Here at the Savoy, sitting opposite Albom, it does feel like there is a force field of schmaltz around the man. We have been given a plate of ickle, crustless sandwiches. The lounge pianist has started to play "I Can Sing a Rainbow" and, most disconcertingly, Mitch, it would appear, is wearing foundation. However, during the course of our conversation it becomes clear to me that he is neither a hard-headed commercialist nor a soppy fool. He has a marked tendency towards sentimentality. His favourite film is It's a Wonderful Life, but he seems modest - "People who don't normally read make an exception for my books, possibly because they're short" - unpretentious and reasonable. Oh, and the foundation was simply for a TV interview he had just done.

"Negative reviews of my books always say 'too sentimental'. I accept the word; I just don't see it as a criticism. What's everybody's favourite movie? Some old black and white, sentimental movie. What's everybody's favourite song? Something they first heard at camp when they kissed their first boyfriend. Sentiment is wherever you go. Anyway, I don't write for literary critics. They get their books free."

So Mitch Albom is rather droll, too. Another blow for his detractors. He settles into a thinking position, elbows on knees, and elaborates on whom he writes his books for. "I live in the centre of the country near Detroit, an economically depressed region with a lot of unemployment. I've lived there 20 years and I know the feelings of people and I know they count. They count just as much as someone in a loft in New York. It's insulting for critics to say otherwise."

Albom has a cosy little literary community of his own, playing in a band with Stephen King (guitar), Amy Tan (tambourine, singing) and other writers. They are inappropriately named the Rock Bottom Remainders. It can only be a matter of time, surely, before Dan Brown turns up in the percussion section. But would Mitch prefer to be in a more rarefied literary coterie? Would he like a better critical response to his work? "A critic telling me something is good isn't going to mean more to me than a woman from Nebraska coming up to me in tears, telling me that she read For One More Day [his latest novel] and it made her call her mother who she hadn't spoken to for 10 years."

It seems that Mitch's work, if it reaches you, reaches you deeply.

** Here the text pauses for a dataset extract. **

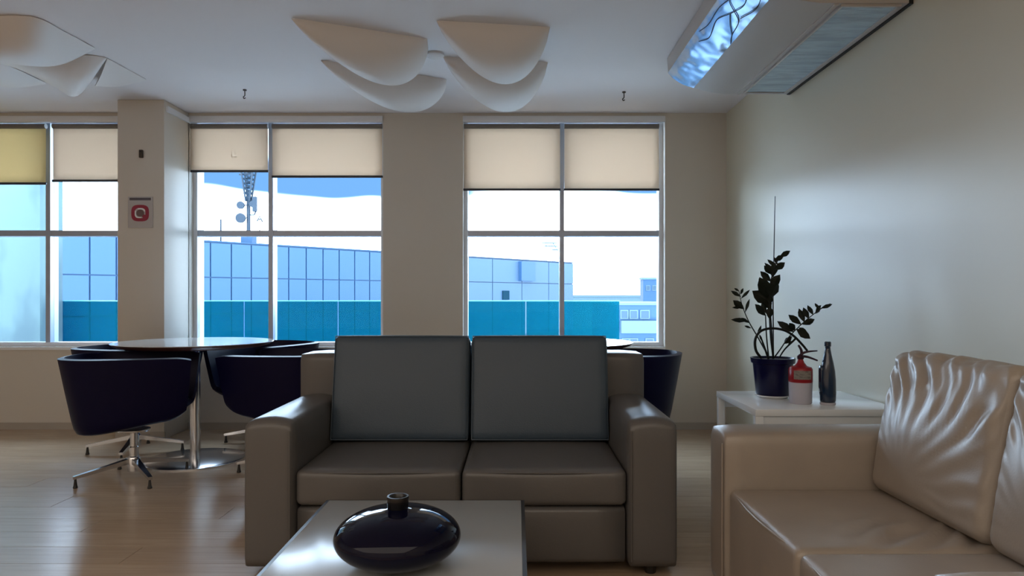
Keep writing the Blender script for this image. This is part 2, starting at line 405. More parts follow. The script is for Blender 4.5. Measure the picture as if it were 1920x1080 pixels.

Spiritual rather than religious, it appeals to many faiths, mixing Christian references with a conversational, almost rabbinical style (Albom himself is Jewish). "People tell me, 'A pastor was using your concept of heaven in a sermon the other day.' Maybe my books can be assimilated into any faith."

Perhaps his books fill the void left by religion in an increasingly secular society. All three of his popular novels analyse death. "Not death," he counters, "so much as mortality - and there's a difference. Mortality means you don't have for ever to work things out. You can live your life unexamined but then on the last day you're going to think: 'I've left things a little late.' That's what Tuesdays with Morrie was about, with its famous sentence, "Once you learn how to die, you learn how to live".

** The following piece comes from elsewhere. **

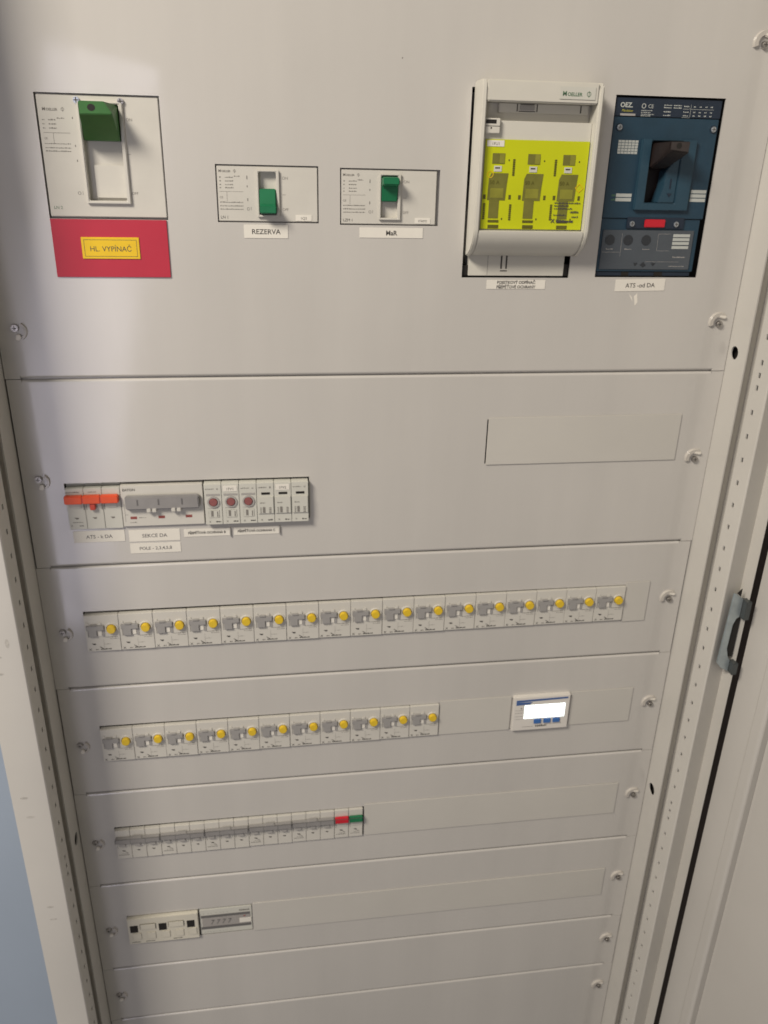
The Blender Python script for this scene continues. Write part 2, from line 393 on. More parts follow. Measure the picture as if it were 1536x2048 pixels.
# open door on the right
door = link('door', None); door.parent = cab; ORG[door] = (0, 0, 0)
door.location = (0.7595-0.360, -0.079, 1.0); door.rotation_euler = (0, 0, R(15))
def dz(prof, z0, z1):
    # local door frame: u runs out along the door (towards the viewer), h stands off its inner face (to the left)
    h = G(); h.zprof([(-hh, u) for u, hh in prof], z0, z1); return h
part(door, 'edge_flange', dz([(0, 0), (32, 0), (32, -20), (0, -20)], -1000, 800), DOORP, 0.8)
part(door, 'stiffening_rib', dz([(32.05, .5), (34, 3.4), (46, 4.6), (49, 2.5), (49, -18), (32.05, -18)], -1000, 800), DOORP, 0.6)
part(door, 'door_panel', dz([(49.05, -7), (56, -7), (64, -4.5), (640, -4.5), (640, -20), (49.05, -20)], -1000, 800), DOORP, 0.4)

# galvanised latch bracket on the right post
lb = [(727, -40), (733, -47), (742, -52), (742, -37.5), (738.6, -33), (735.5, -22), (736.2, 8), (739, 16), (742, 18), (742, 40), (734, 46), (730, 47.5)]
lp = part(cab, 'latch_bracket', G().poly(lb, 80.1, 82.4), ZINC, 0.5)
part(lp, 'bracket_flange', G().box(742.05, 748, 18, 40, 80, 90), DZINC, 0.3); part(lp, 'bracket_flange', G().box(742.05, 748, -52, -37.5, 80, 90), DZINC, 0.3)
part(lp, 'bracket_cavity_shade', G().poly([(738.4, -34), (734.8, -22), (735.6, 9), (738.6, 17), (745, 17), (745, -34)], 76, 79.9).poly([(734.5, 46.5), (739.5, 52), (739.8, 41.8)], 80.05, 80.6), BLACK)  # black fill stands for the shade inside the notch

# ------------------------------------------------------------------ large breakers of the top panel
def logo(g, x, z, s, d):                      # maker's lettering in small capitals with a round mark
    g.text('M', x, z, s*1.3, d, 1.0, bold=.025); g.text('OELLER', x+s*1.15, z, s*1.0, d, 1.0, bold=.025)
    g.ring(x+s*6.1, z+s*.45, s*.38, s*.5, d-.01, d, 14); g.quad(x+s*6.04, x+s*6.16, z-s*.2, z+s*1.05, d)

T = thing('main_switch', 'large white main switch with dark green lever above the red plate', 'circuit breaker', 110, 412)
g = G().plate(61.2, 160.0, 413.6, 509.2, -14, -1.2, [(95.5, 127.3, 427, 503)]); part(T, 'body', g, WHITE, 0.6)
part(T, 'shoulder', G().plate(58, 163, 410, 512.5, -20, -5, [(94, 129, 425, 505)]), WHITE)
part(T, 'handle_surround', G().plate(93.4, 130.6, 424.4, 504.8, -2, 1.6, [(95.6, 127.2, 427.1, 502.9)]), WHITE, 0.7)
part(T, 'slot_floor', G().box(95, 128, 426, 504, -14, -8.5).box(101, 127, 429, 456, -8.5, -6), WHITE, 0.5)
h = part(T, 'lever', G().hull([(97.2, 474.5, -6), (126.4, 474.5, -6), (97.2, 502.5, -6), (126.4, 502.5, -6), (97.2, 475, 3), (126.4, 475, 3), (99.8, 494.0, 26), (125.0, 494.2, 26), (99.8, 503.6, 26), (119.5, 503.6, 26), (125.6, 495.0, 26), (126.4, 488, 10)]), GREEN, 0.7)
part(h, 'padlock_hole_shade', G().disc(109.6, 498.9, 3.1, 25.6, 26.15, 20, rz=2.6), BLACK)  # flat black disc painted as the shade of a bored hole
for x in (93.6, 129.2):
    s = part(T, 'screw', G().disc(x, 505.4, 2.6, -1.2, 1.2, 18), BSTEEL if x < 100 else STEEL, 0.4)
    part(s, 'screw_slot', G().box(x-2, x+2, 505.0, 505.8, 1.1, 1.35).box(x-.4, x+.4, 503.4, 507.4, 1.1, 1.36), INK)
g = G(); D = -1.1
logo(g, 65, 497, 2.7, D)
for z in (489.6, 486.4, 483.2): g.scrib(64, 66, z, 1.0, D); g.scrib(69, 75, z, 1.2, D)
g.scrib(76, 82, 491, .9, D); g.quad(64, 85.5, 480, 480.3, D); g.text('CE', 64, 475, 2.2, D); g.quad(71.5, 71.8, 471.5, 480, D)
for z in (471.4, 468.2, 465.6): g.scrib(64, 85, z, .9, D)
g.text('ON', 132, 490.5, 3.4, D); g.text('OFF', 131.4, 432.4, 3.2, D); g.text('O', 85.8, 431.6, 4, D); g.quad(90.2, 90.5, 431.6, 434.6, D)
for x, z in ((88.3, 491), (88.2, 469.6), (88.4, 458)): g.quad(x, x+.8, z, z+1.6, D)
g.quad(131, 134, 464.6, 464.9, D); ink(T, g, FAINT)
ink(T, G().text('LN 2', 64.6, 419.8, 3.6, D), GREENINK, 'type_mark')

T = thing('name_plate', 'red plate with yellow label reading HL. VYPINAC below the main switch', 'sign', 110, 362)
part(T, 'red_backing', G().box(60.3, 159.4, 362.6, 411.8, 0.02, 1.4), RED, 0.25)
part(T, 'yellow_label', G().box(84.4, 134.2, 378.6, 397.0, 1.4, 2.2), YEL, 0.25)
g = G().text('HL. VYPÍNAČ', 109.3, 385.0, 6.3, 2.26, .98, 'CENTER')
for a in ((86.6, 132, 394.6, 394.95), (86.6, 132, 380.6, 380.95), (86.6, 86.95, 380.6, 394.95), (131.65, 132, 380.6, 394.95)): g.quad(*a, 2.26)
ink(T, g)

def small_breaker(x0, x1, z0, z1, on, typ, tag, label, gapr):
    T = thing('moulded_case_breaker', label, 'circuit breaker', (x0+x1)/2, z0)
    sl = x0+37.2
    part(T, 'body', G().plate(x0+.8, x1-gapr, z0+.9, z1-1.1, -14, -1, [(sl, sl+15.6, z0+6.5, z1-5.5)]), WHITE, 0.5)
    part(T, 'shoulder', G().plate(x0-2, x1+2, z0-2, z1+2, -20, -5, [(sl-1, sl+17, z0+5, z1-4)]), WHITE)
    part(T, 'handle_surround', G().plate(sl-1.8, sl+18.4, z0+4.6, z1-4.2, -1.2, 1.6, [(sl+.1, sl+15.5, z0+6.6, z1-5.6)]), WHITE, 0.5)
    part(T, 'slot_floor', G().box(sl-.5, sl+16, z0+6, z1-5, -13, -5), WHITE)
    zz = (lambda z: z0+z)
    if on: prof = [(-6, zz(20.5)), (2, zz(20.5)), (5, zz(33)), (13, zz(35)), (13, zz(41)), (-6, zz(42))]
    else: prof = [(-6, zz(28.5)), (2, zz(28.5)), (5, zz(16)), (13, zz(14.5)), (13, zz(8.4)), (-6, zz(7))]
    part(T, 'lever', G().xprof(prof, sl+.5, sl+15.1), GREEN2, 0.8)
    g = G(); D = -.9
    logo(g, x0+2.6, z0+41.6, 2.3, D)
    for z in (37, 34, 31, 28.4): g.scrib(x0+3, x0+4.4, z0+z, 1.0, D); g.scrib(x0+8, x0+15, z0+z, 1.1, D)
    g.scrib(x0+16, x0+21, z0+38, .9, D)
    g.quad(x0+2.6, x0+23.5, z0+25.6, z0+25.8, D); g.text('CE', x0+2.6, z0+20, 2.5, D); g.quad(x0+9, x0+9.25, z0+18, z0+25.6, D)
    for z in (16.4, 13.4, 10.6): g.scrib(x0+2.8, x0+23, z0+z, 1.0, D)
    g.text('ON', x0+58, z0+36.4, 3.4, D); g.text('OFF', x0+57.8, z0+10.2, 3.2, D); g.quad(x0+58, x0+61, z0+23.6, z0+23.9, D)
    g.text('O', x0+26, z0+10.2, 3.6, D); g.quad(x0+29.8, x0+30.1, z0+10.4, z0+13, D)
    for z, hh in ((36, 3), (29.4, 1.6), (18, 2.4)): g.quad(x0+26.8, x0+27.6, z0+z, z0+z+hh, D)
    ink(T, g, FAINT)
    ink(T, G().text(typ, x0+2.6, z0+3.0, 3.5, D), INK, 'type_mark')
    part(T, 'tag', G().box(x0+69.6, x0+84, z0+1.8, z0+6.8, -1, -.6), PAPER)
    ink(T, G().text(tag, x0+76.8, z0+3.0, 3.2, -.55, 1, 'CENTER'), INK, 'tag_text')
small_breaker(204.3, 294.7, 410.8, 458.8, False, 'LN 1', '1Q3', 'small white breaker with its green lever switched down, above the REZERVA label', .8)
small_breaker(314.2, 405.6, 409.8, 458.0, True, 'LZM 1', '1FAM1', 'small white breaker with its green lever pushed up, above the MaR label', 2.6)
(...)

While Mitch was clearly never hard-boiled, he insists he used to be more cynical. "I worked on a newspaper for 13 years, after all." What changed him was an awareness of death. "I've seen people die," he tells me. "And none of their last words are ironic. Their last words are: 'I love you' ... 'Don't forget me.' They're all the same."

This is perhaps the nub of my personal problem with Albom's work. Because we all have the same dying words, doesn't that make them less interesting? Aren't platitudes the enemy of good literature? Albom disagrees. "If those are people's dying words, you can believe they are in their hearts a lot of the rest of the time as well. Those are the things that matter to people.

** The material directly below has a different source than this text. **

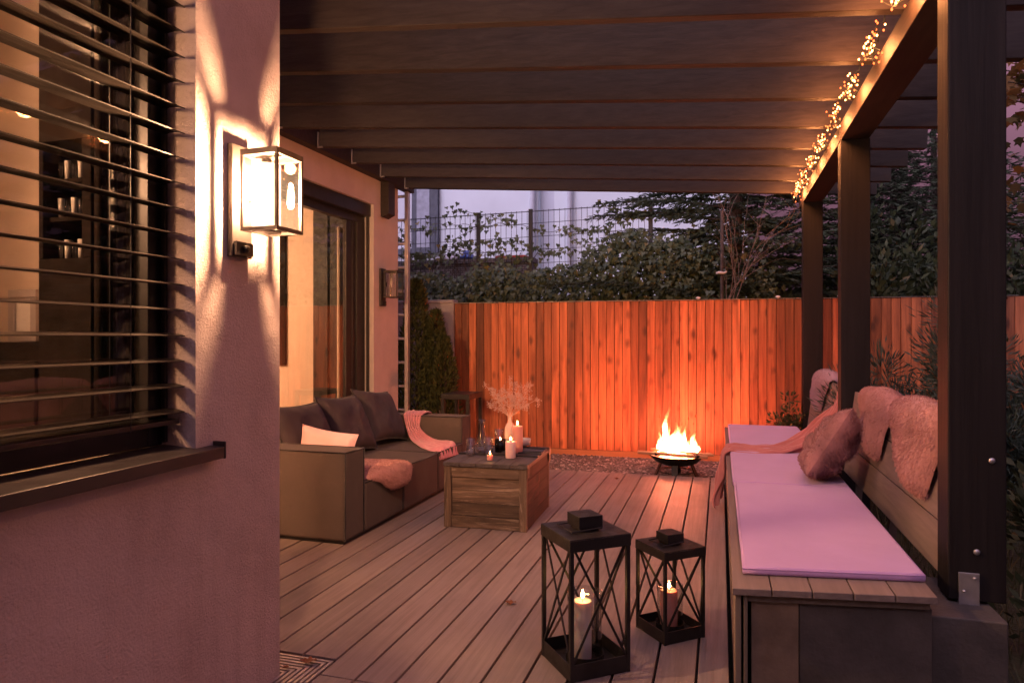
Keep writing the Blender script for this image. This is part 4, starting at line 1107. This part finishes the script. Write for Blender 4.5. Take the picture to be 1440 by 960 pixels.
logs = [((-.38,-.13,.272),(.31,-.17,.255),.05,'log',   'pale split log lying across the front of the fire bowl'),
        ((-.26,-.02,.29),(.37,-.14,.275),.04,'log', 'pale split log slanting across the middle of the fire bowl'),
        ((-.2,-.17,.262),(.1,.14,.325),.042,'char', 'charred log propped steeply in the burning fire bowl'),
        ((.22,-.2,.262),(-.02,.17,.318),.042,'char', 'charred log crossing over the others in the fire bowl'),
        ((.20,-.14,.252),(.33,-.02,.265),.055,'log', 'short pale log stub at the right rim of the fire bowl')]
for (p, q, s2, m_, lab) in logs:
    b = MB(); b.tone = rnd.random(); b.bar(FP+Vector(p), FP+Vector(q), s2, s2*.6); o = b.build('log', M[m_], bevel=.006); tag(o, lab, 'log', 'logs in the fire bowl')
t = empty('fire', FP+Vector((0,0,.24)), 'bright orange fire blazing in the fire bowl', 'fire')
b = MB(); r3 = random.Random(21)
fdat = [(-.10,.0,.58,.034), (-.085,.03,.34,.05), (-.14,-.02,.22,.045), (-.03,.02,.33,.05), (.03,-.03,.36,.045), (.065,.04,.30,.045), (.11,0,.19,.045), (.16,.02,.28,.03), (.0,.06,.26,.055), (-.17,.03,.13,.04), (.18,-.02,.14,.04), (.04,0,.2,.06), (-.05,-.06,.17,.05), (.09,-.07,.14,.042), (-.12,-.07,.12,.04), (.0,-.09,.13,.045), (.19,.03,.22,.018), (-.17,.0,.29,.015), (.005,.01,.40,.02), (.085,.01,.37,.016)]
for (fx, fy, fh, fr) in fdat:
    seg = 16; pts_ = []; rad = []; ph = r3.uniform(0, 9)
    for k in range(seg+1):
        s1 = k/seg
        pts_.append((fx + .10*fr/.07*s1*noise.noise(Vector((ph, s1*2.6, 0)))*1.6, fy + .06*s1*noise.noise(Vector((0, s1*2.6, ph))), s1*fh))
        env = (math.sin(math.pi*min(1, s1*.9+.12))**.9)*(1-s1)**.55
        rad.append(max(.0008, fr*env*(1+.55*noise.noise(Vector((ph*2, s1*9, 1)))+.35*noise.noise(Vector((ph*3, s1*22, 4))))))
    n0 = len(b.f); b.tube(pts_, rad, 10)
    for fi in range(n0, len(b.f)):
        zc = sum(b.v[i][2] for i in b.f[fi])/len(b.f[fi]); b.t[fi] = min(1, max(0, max(0, zc/fh)**1.2*.9 + (zc/.5)*.25))
for k in range(16):
    fx, fz = r3.uniform(-.2,.22), r3.uniform(.15,.42); b.tone = .9; r_ = r3.uniform(.004,.010)
    b.lathe([(.0005,0),(r_,r_*1.5),(r_*.6,r_*3.5),(.0005,r_*5)], (fx, r3.uniform(-.05,.05), fz), 6)
b.build('flames', M['fire'], t, local=True, smooth=True)

# ------------------------------------------------------------------ yard bits on the left
t = empty('side_table', (-2.95, 7.45, G0), 'black metal side table behind the far end of the sofa', 'side table')
b = MB(); b.box(-3.02, -2.68, 7.22, 7.68, .66, .72); b.build('tabletop', M['black'], t, bevel=.003)
for (x, y) in ((-3.0, 7.24), (-2.7, 7.24), (-3.0, 7.66), (-2.7, 7.66)):
    b = MB(); b.box(x-.02, x+.02, y-.02, y+.02, G0, .659); b.build('leg', M['black'], t, bevel=.002)
b = MB(); pts_ = [(-3.46,8.2,G0), (-3.46,8.2,1.15)] + [(-3.56+.1*math.cos(a), 8.2, 1.32+.16*math.sin(a)) for a in [i*math.pi/10 for i in range(0, 9)]]
pts_ = [(-3.40,8.18,G0), (-3.40,8.18,1.25)] + [(-3.48+.08*math.cos(i*math.pi/12), 8.18, 1.33+.08*math.sin(i*math.pi/12)) for i in range(0, 10)] + [(-3.60, 8.18, 1.40)]
b.tube(pts_, .018, 8); o = b.build('bent_pipe', M['black'], smooth=True); tag(o, 'black bent pipe rising before the grey garden wall', 'pipe')
t = empty('ladder', (-3.8, 7.55, G0), 'pale aluminium ladder standing upright behind the house end wall', 'ladder')
for x in (-4.02, -3.60):
    b = MB(); b.box(x-.022, x+.022, 7.535, 7.60, G0, 3.3); b.build('rail', M['alu'], t, bevel=.003)
for i in range(11):
    b = MB(); z = .2+.285*i; b.tube([(-4.0, 7.567, z), (-3.62, 7.567, z)], .018, 8); b.build('rung', M['alu'], t, smooth=True)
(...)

"Yesterday my niece who's 11 came into the bathroom while I was shaving and she brought in this origami thing she had made which spelled out: 'I love you.' I had that emotional feeling in my stomach. I've known her since she came into the world. How did that skill get into that little body? I'm glad I have these capabilities. I'd feel sorry for anyone who can't let themselves be moved." It begins to feel like he is in writerly mode, polishing one of his gleaming pearls of wisdom. Perhaps he can see the cynicism in my eyes, because he winds up: "I know Brits can be more hard-boiled than Americans, though."

'For One More Day' is published by Time Warner at £12.99

Biography: From boxing to bestseller list

Born in Trenton, New Jersey, in 1958, Mitch Albom dabbled briefly in a number of professions after graduating from both Brandeis and Columbia universities. Before becoming an award-winning author, he had stints as an amateur boxer, nightclub singer and pianist. It wasn't until he wrote the novel Tuesdays with Morrie in 1997, however, that he rose to international prominence, after the book was featured in Oprah Winfrey's book club. After his experiences with Morrie Schwartz, the subject of the novel, Albom started a volunteer group in 1998 called A Time to Help. His most recent novel, The Five People You Meet in Heaven, is a New York Times bestseller, and was made into a television movie starring Jon Voight. Albom is also a member of a rock band called the Rock Bottom Remainders, whose members are all published writers.